We see here the deceitfulness of sin. While Mark Antony acknowledges he must leave Cleopatra because the affair is causing “ten thousand harms more than I know,” he continues it. He seeks death like a bridegroom leaping into his lover’s arms. His servant’s name, ironically, is Eros, the word for self-gratifying love; he repeatedly calls “Eros!” in his final scenes.
Most teens believe they’re invulnerable, contrary to all evidence; politicians who have affairs believe they’re the exception, the one who won’t be caught. We also teach our politicians they’re special. Their every need is catered to, in the bubble of privilege they live in. So why shouldn’t they gratify sexual impulses?
Meanwhile, sin continues its silent certain destruction of life. Antony compares himself to the shape of a bear or lion in the clouds, that vanishes in a moment: “Here I am Antony: yet cannot hold this visible shape” (4.14.)
Sin leads us to violate our own best nature, to participate in self-destruction.
John Edwards, like Mark Antony and all of us, is responsible for his sins. But there is a communal aspect here as well. For, all of us are responsible for the kind of society we live in. We’re responsible for the sex-drenched advertizing, television, and movies that consume us.
The modesty my Mother believed in strikes us as comical, quaint, maybe puritanical. Perhaps a little. But our sexual openness has gone way too far.

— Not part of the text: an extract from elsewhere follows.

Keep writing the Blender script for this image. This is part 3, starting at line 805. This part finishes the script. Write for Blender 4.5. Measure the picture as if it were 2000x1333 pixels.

Spiritually, sex is like fire, one of the primal energies. In the hearth it provides warmth. In the stove it cooks our food. But fire, out of such bounds, burns down the house. The Commandment “Thou shalt not commit adultery” interpreted by Jesus’ emphasis on the lustful look and heart shows us where the boundary is. When we find sex outside the boundaries of marriage and monogamous lifelong relationships, we don’t have to wonder, analyze.
The song says, “It can’t be wrong, when it feels so right.” But it is wrong, no matter how it feels; it’s destroying us and all that we love.
Is this the Felix Culpa?
The corny words of scripture turn out to be right on the money: “the wages of sin is death” Romans 6.23.
And the verse goes on: “But the free gift of God is eternal life in Christ Jesus our Lord.” My hope is that this is a personal turning point for John Edwards, the felix culpa, the sin which God uses to redeem. Though he may never be the presidential hopeful he was, God still has plans for him.
And for the rest of us sinners, too.